Los efectos perniciosos del progreso han sido múltiples, el apoltronamiento del esforzado hombre occidental, el aumento de su tiempo libre que ha sido rápidamente ocupado por los anestésicos de su conciencia privándole de obrar según los valores que sin duda recibió. Es decir hemos llegado a la hipertrofia del hedonismo. El placer como meta, como única meta. “Moralograma” plano.
Pero no se busca el placer en si, se busca exclusivamente el placer cómodo, por tanto el placer de la lectura, por ejemplo, queda descartado. Además ¿para qué leer? si tenemos emisoras de televisión que “amueblan” nuestro cerebro.
Pero volvamos a Ortega. Este progreso del que disfrutamos con sus efectos colaterales ¿no será un error más de la humanidad de cuya rectificación consigamos un “verdadero progreso”?. ¿No será que los avances tecnológicos contribuyen a matarnos el alma por pura dejadez?.
Como consecuencia de esta dejadez y de este espíritu pusilánime comienzan a verse como algo normal cosas inauditas hace apenas veinte años. El aborto, “conquista imprescindible del progreso” que impulsa sin freno la cultura de la muerte; el banalizar los riesgos que corre la familia, la familia de siempre, origen de la sociedad. La educación que es una opción rara vez elegida y que deja paso a la zafiedad y al mal gusto que se apoderan de Occidente. Las creencias ceden su rincón del alma a las opiniones.
¿Nos estamos equivocando? ¿es el progreso culpable? o simplemente es éste tan rápido que el hombre no es capaz de asimilarlo y decide hacer un alto en su vida interior para dedicarse de lleno al disfrute sin límites de la “oportunidad” que ofrecen los adelantos técnicos.
¿Existe solución para esta situación? ¿Vamos a terminar siendo como los habitantes de ese “Mundo Feliz” que predijo Aldous Huxley? ¿Nos acercamos al imperio del placer sin alma? ¿Es el tiempo de la dictadura de quienes manejan los resortes del hedonismo y con ello dominan a las sociedades “avanzadas”?

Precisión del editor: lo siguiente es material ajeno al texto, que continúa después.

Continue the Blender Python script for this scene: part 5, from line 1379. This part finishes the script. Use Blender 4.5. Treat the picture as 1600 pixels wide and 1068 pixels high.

Quizás todo lo dicho sea una exageración. No quiero ser pesimista. Estamos a tiempo. Debemos respetar nuestro tiempo y dedicarlo a cosas útiles para nosotros y los demás. Debemos rectificar en el sentido histórico que señalaba Ortega para retomar el camino del progreso necesario y útil sin caer en el utilitarismo. Aprovechar lo bueno que la ciencia y la técnica nos ofrecen, que es mucho, sin matar el alma humana, sin vaciar de contenido nuestras vidas y sin dejar de tener plena conciencia de quiénes somos y hacia donde deberíamos ir.
En definitiva, solamente siendo, como nos encomendó S.S. el Papa a los jóvenes españoles, “Centinelas del mañana”, conseguiremos no equivocarnos, no cometer errores creyendo que seguimos por la senda del “progreso” cuando en realidad seguimos la senda de la autodestrucción.